Ekonomik yavaşlamanın sorunlu krediler üzerinde baskı yaptığı, ancak bunun beklenenden daha az olduğu yönünde bir beklenti bulunduğu ifade edilen değerlendirmede, ikinci yarıda yukarı yönlü baskının daha fazla hissedileceğinin tahmin edildiğine dikkati çekildi.



-''Bankalar riskleri daha iyi fiyatlamaya başladı''

Bankaların özkaynak karlılığının reel olarak daha iyi olduğu, bankaların riskleri daha iyi fiyatlamaya başladıkları, kredi hacmi büyüme hızı düşse dahi, faiz marjları sayesinde daha olumlu etkinin söz konusu olduğu vurgulandı.

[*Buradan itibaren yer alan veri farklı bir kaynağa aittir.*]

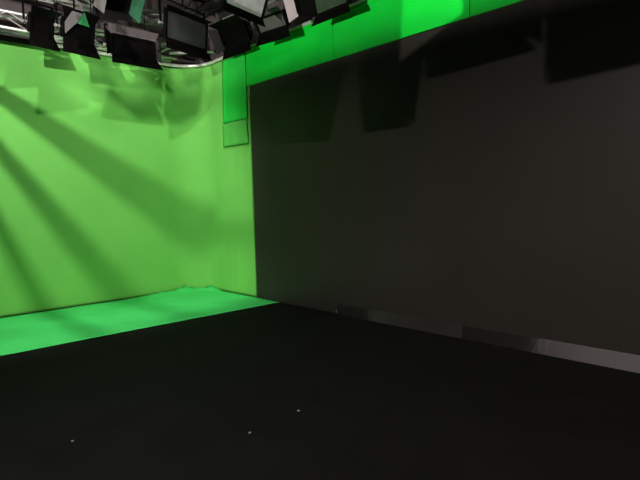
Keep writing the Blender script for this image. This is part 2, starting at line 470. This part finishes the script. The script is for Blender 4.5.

Sektörde çalışan ve şube sayısının arttığı, ancak 2011'e göre daha yavaş bir seyir izlediği belirtilirken, Haziran sonunda istihdamın 183 bin kişiyi, şube sayısının kalkınma bankaları dahil 10 bini geçtiği ifade edildi.

İkinci yarıdan beklentilerde tasarruf dengesinde iyileşmenin sürmesi gerektiğinin altı çizilirken, büyümenin yüzde 4 civarında olmasının beklendiği, son aylarda gözlenen sermaye hareketlerindeki eğilimin büyümeyi yukarı yönde etkileyeceği, para politikasında kontrollü bir gevşeme beklendiği, mevcut koşullarda kredi büyümesinin yüzde 15-18 olması, yıllık karın yüzde 10 artması, özkaynak karlılığının ise yüzde 13,5-13,8 civarında olmasının öngörüldüğü bildirildi.



-Gündemdeki konular

Sektörün gündemindeki konulara da değinilen değerlendirmede, Borçlar Kanunu ve Türk Ticaret Kanunu'ndaki değişikliklere uyum sürecinin söz konusu olacağı, özellikle Borçlar Kanunu'nun bankacılığı ilgilendiren bölümlerinin bankaların aktif kalitesini olumsuz yönde etkileyeceğinin düşünüldüğüne dikkati çekildi.

Önümüzdeki dönemde dünya ekonomisindeki toparlanmayla birlikte ipotekli konut finansmanında ikinci piyasanın oluşturulmasının çok önemli olduğu, konuya ilişkin raporun hazırlandığı ve bu yöndeki çalışmaların sürdüğü de belirtildi.